:: What needs to be done ::
Pull out the lines from the line containing "Continue the Blender" through the line containing "carton(1.19, 1.7, ya, yb, S2, S2", both lines included, and copy them exactly.

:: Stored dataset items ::
— begin —

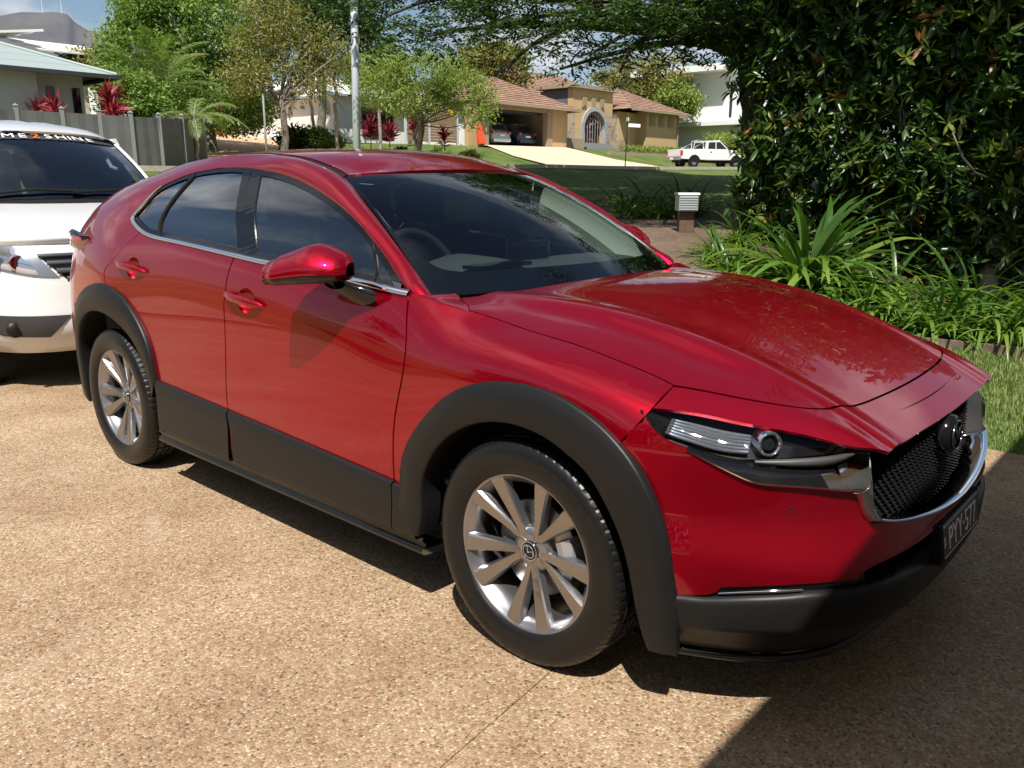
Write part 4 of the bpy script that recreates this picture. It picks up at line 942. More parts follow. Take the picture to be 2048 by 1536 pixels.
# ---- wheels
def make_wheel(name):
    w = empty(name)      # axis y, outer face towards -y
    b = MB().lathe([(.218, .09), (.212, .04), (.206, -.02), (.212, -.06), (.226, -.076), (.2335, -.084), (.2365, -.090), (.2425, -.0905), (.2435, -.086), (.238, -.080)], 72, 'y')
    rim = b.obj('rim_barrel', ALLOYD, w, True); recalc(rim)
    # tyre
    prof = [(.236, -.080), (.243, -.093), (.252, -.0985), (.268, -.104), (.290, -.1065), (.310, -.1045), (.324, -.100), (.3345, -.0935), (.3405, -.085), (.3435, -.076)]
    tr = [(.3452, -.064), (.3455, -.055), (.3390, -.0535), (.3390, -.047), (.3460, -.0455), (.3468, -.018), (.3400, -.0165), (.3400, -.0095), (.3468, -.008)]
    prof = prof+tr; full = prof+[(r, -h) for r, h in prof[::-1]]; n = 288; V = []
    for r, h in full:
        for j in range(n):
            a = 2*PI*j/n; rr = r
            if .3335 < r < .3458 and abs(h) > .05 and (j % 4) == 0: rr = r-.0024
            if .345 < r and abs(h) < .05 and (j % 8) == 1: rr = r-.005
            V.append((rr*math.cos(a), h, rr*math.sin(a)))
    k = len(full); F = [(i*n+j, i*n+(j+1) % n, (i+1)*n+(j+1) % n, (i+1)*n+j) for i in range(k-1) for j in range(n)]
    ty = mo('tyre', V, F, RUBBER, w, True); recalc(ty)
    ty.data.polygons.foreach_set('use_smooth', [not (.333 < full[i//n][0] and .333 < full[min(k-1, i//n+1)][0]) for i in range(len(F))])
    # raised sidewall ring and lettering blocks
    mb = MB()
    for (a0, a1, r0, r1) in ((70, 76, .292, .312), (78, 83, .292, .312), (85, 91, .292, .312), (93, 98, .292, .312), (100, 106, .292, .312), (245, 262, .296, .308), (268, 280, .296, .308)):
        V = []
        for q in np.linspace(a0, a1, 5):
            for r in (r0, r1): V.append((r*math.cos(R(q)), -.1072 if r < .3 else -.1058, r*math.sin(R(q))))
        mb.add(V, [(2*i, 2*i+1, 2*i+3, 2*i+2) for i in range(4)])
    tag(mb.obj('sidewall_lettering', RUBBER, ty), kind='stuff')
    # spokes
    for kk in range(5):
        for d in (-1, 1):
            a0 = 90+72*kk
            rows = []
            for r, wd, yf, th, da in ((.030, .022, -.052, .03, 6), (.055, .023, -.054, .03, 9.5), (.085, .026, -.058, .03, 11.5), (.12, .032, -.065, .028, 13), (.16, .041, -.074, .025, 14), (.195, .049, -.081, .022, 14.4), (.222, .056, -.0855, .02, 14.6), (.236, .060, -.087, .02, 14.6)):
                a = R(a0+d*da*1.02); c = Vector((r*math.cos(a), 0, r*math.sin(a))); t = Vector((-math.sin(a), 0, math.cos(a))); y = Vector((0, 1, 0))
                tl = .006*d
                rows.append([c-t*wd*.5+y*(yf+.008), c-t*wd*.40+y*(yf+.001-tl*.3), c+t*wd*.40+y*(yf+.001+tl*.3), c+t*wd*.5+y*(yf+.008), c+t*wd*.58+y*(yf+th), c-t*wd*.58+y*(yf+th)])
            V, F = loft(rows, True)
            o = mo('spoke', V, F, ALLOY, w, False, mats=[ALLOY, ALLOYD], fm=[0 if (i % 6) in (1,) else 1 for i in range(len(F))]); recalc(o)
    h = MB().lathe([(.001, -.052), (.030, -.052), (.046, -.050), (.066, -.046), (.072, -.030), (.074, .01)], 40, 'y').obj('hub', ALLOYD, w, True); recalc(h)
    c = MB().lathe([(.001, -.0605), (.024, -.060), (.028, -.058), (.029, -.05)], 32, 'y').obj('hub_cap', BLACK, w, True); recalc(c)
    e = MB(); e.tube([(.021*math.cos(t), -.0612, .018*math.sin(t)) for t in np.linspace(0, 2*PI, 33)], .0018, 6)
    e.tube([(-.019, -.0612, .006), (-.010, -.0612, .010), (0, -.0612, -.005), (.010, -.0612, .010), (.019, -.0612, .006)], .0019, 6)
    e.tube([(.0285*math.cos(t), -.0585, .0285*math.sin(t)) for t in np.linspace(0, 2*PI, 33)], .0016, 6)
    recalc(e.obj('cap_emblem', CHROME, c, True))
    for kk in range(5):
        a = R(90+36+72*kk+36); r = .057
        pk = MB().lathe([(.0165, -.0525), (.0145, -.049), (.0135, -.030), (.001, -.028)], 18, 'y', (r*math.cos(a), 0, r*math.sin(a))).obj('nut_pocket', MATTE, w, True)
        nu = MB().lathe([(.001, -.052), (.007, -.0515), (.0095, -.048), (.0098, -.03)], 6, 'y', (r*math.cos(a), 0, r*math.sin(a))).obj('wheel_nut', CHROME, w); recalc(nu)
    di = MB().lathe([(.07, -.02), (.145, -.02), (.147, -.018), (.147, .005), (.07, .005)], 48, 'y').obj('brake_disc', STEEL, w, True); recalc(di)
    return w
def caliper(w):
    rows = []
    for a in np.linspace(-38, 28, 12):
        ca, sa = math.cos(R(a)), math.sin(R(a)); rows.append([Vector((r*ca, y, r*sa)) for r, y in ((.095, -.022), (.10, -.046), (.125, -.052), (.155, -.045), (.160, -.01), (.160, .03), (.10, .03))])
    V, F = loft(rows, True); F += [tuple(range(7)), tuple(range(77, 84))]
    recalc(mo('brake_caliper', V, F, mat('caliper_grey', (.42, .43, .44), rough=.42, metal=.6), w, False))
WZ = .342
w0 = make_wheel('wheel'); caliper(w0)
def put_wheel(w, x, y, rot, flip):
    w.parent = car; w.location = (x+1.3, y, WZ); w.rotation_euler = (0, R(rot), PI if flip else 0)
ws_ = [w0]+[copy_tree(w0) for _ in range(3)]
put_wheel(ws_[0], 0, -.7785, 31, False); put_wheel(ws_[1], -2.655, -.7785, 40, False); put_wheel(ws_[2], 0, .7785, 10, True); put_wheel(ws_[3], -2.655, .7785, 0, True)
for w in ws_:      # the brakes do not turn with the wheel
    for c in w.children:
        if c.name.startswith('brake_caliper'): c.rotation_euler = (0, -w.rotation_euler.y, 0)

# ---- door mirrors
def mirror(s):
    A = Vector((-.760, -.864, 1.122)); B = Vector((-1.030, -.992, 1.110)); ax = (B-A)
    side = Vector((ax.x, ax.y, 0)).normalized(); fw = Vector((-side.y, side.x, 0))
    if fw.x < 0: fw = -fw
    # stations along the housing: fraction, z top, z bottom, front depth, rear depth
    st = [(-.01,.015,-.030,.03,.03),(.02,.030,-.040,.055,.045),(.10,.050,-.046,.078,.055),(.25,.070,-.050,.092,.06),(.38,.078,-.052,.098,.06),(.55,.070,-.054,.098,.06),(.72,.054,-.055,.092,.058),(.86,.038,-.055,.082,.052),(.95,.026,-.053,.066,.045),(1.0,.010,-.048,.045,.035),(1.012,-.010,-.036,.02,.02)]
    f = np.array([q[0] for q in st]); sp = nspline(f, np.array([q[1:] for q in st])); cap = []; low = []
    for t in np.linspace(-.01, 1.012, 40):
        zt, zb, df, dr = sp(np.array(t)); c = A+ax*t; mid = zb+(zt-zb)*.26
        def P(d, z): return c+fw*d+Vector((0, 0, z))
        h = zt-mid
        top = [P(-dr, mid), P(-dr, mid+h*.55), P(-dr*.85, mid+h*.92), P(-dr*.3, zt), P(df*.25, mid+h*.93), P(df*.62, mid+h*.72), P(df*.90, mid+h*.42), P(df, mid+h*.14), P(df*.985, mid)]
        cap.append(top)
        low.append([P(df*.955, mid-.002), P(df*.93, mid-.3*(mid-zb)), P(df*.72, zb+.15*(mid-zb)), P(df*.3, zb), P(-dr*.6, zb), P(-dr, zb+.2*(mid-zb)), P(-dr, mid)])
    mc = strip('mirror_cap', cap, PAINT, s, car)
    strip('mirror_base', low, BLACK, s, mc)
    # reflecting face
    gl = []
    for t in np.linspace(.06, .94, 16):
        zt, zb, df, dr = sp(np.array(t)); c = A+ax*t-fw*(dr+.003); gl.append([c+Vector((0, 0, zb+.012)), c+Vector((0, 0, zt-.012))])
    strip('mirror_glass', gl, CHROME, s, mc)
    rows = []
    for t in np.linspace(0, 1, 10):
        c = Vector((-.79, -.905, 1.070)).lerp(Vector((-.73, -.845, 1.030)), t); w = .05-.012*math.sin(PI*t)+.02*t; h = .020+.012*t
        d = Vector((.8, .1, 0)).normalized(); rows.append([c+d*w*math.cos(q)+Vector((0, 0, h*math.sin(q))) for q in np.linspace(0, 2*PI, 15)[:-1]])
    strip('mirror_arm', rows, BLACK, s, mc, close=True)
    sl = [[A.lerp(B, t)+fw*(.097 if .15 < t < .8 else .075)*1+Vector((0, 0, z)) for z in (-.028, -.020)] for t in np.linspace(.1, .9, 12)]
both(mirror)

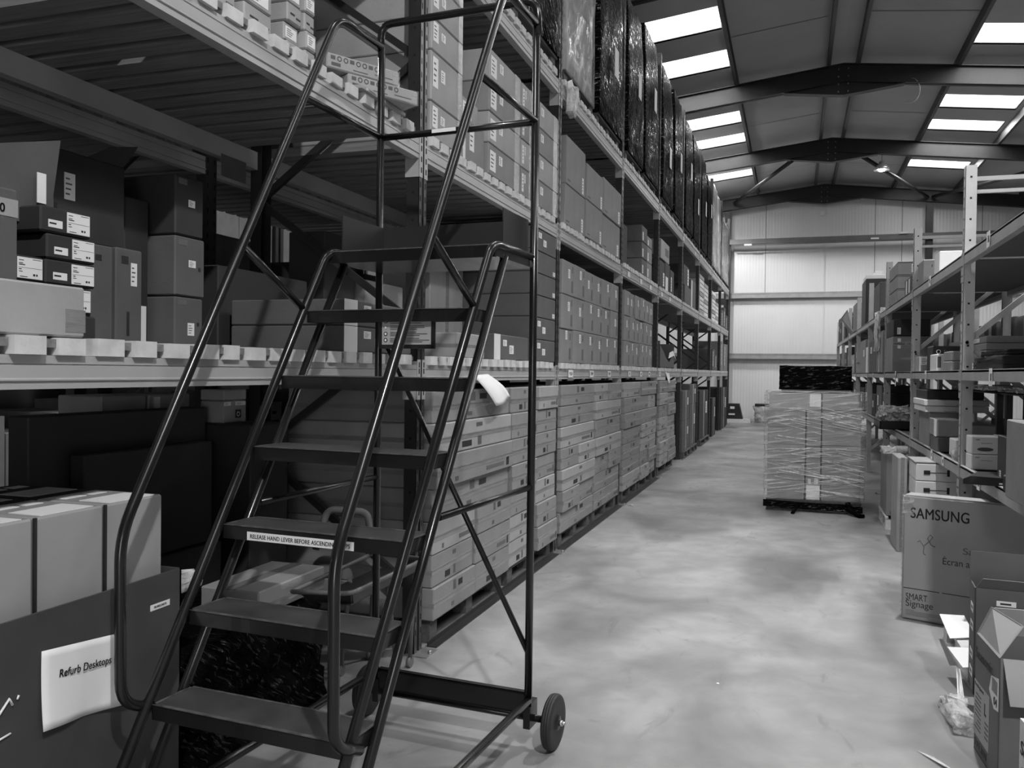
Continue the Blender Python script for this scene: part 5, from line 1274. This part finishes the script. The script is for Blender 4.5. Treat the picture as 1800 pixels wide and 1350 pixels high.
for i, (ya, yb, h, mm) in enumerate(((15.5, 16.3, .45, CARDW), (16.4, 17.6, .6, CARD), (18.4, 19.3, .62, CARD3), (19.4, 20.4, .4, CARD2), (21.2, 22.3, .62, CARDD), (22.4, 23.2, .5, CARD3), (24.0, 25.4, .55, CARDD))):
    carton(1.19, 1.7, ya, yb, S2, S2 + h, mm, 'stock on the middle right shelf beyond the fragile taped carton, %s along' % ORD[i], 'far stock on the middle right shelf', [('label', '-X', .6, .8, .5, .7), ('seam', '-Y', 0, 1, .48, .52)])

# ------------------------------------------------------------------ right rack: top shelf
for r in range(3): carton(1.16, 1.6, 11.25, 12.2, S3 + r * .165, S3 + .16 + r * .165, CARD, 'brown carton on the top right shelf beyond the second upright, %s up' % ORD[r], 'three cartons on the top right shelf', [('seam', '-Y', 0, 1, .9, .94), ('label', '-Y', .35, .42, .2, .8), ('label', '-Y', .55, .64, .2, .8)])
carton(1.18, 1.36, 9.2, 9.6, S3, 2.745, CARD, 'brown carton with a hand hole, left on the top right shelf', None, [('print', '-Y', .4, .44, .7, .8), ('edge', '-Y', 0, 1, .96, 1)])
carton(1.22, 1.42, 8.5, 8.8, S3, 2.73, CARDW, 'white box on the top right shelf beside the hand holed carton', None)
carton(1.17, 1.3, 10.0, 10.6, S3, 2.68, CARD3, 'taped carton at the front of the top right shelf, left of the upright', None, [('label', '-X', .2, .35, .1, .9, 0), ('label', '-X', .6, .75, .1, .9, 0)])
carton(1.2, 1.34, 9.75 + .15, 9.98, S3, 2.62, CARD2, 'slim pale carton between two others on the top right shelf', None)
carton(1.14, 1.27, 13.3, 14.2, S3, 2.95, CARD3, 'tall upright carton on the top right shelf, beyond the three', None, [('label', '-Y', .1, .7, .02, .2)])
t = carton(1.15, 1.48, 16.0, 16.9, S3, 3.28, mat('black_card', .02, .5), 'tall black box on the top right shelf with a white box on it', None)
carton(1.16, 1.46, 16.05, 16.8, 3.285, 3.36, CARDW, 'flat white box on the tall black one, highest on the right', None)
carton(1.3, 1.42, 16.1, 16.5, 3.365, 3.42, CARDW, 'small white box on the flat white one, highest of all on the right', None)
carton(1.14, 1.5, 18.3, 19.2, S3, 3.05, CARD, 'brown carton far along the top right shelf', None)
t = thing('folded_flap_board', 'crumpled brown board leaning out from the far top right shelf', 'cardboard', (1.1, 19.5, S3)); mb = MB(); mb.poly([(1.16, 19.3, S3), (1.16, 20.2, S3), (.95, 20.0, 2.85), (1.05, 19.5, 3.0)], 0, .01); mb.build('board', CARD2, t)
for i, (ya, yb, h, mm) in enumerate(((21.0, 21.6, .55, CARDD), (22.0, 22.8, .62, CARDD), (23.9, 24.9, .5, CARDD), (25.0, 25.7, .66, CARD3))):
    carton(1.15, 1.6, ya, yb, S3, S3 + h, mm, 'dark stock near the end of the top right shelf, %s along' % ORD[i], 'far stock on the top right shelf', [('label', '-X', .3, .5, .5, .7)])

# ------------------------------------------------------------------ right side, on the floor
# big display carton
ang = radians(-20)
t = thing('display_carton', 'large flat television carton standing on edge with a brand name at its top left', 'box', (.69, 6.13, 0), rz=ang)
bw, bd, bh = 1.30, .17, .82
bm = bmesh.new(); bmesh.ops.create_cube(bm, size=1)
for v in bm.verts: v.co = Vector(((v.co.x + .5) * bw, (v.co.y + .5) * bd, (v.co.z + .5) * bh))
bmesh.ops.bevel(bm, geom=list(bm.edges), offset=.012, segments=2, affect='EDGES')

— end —

:: Final result ::
Continue the Blender Python script for this scene: part 5, from line 1274. This part finishes the script. The script is for Blender 4.5. Treat the picture as 1800 pixels wide and 1350 pixels high.
for i, (ya, yb, h, mm) in enumerate(((15.5, 16.3, .45, CARDW), (16.4, 17.6, .6, CARD), (18.4, 19.3, .62, CARD3), (19.4, 20.4, .4, CARD2), (21.2, 22.3, .62, CARDD), (22.4, 23.2, .5, CARD3), (24.0, 25.4, .55, CARDD))):
    carton(1.19, 1.7, ya, yb, S2, S2 + h, mm, 'stock on the middle right shelf beyond the fragile taped carton, %s along' % ORD[i], 'far stock on the middle right shelf', [('label', '-X', .6, .8, .5, .7), ('seam', '-Y', 0, 1, .48, .52)])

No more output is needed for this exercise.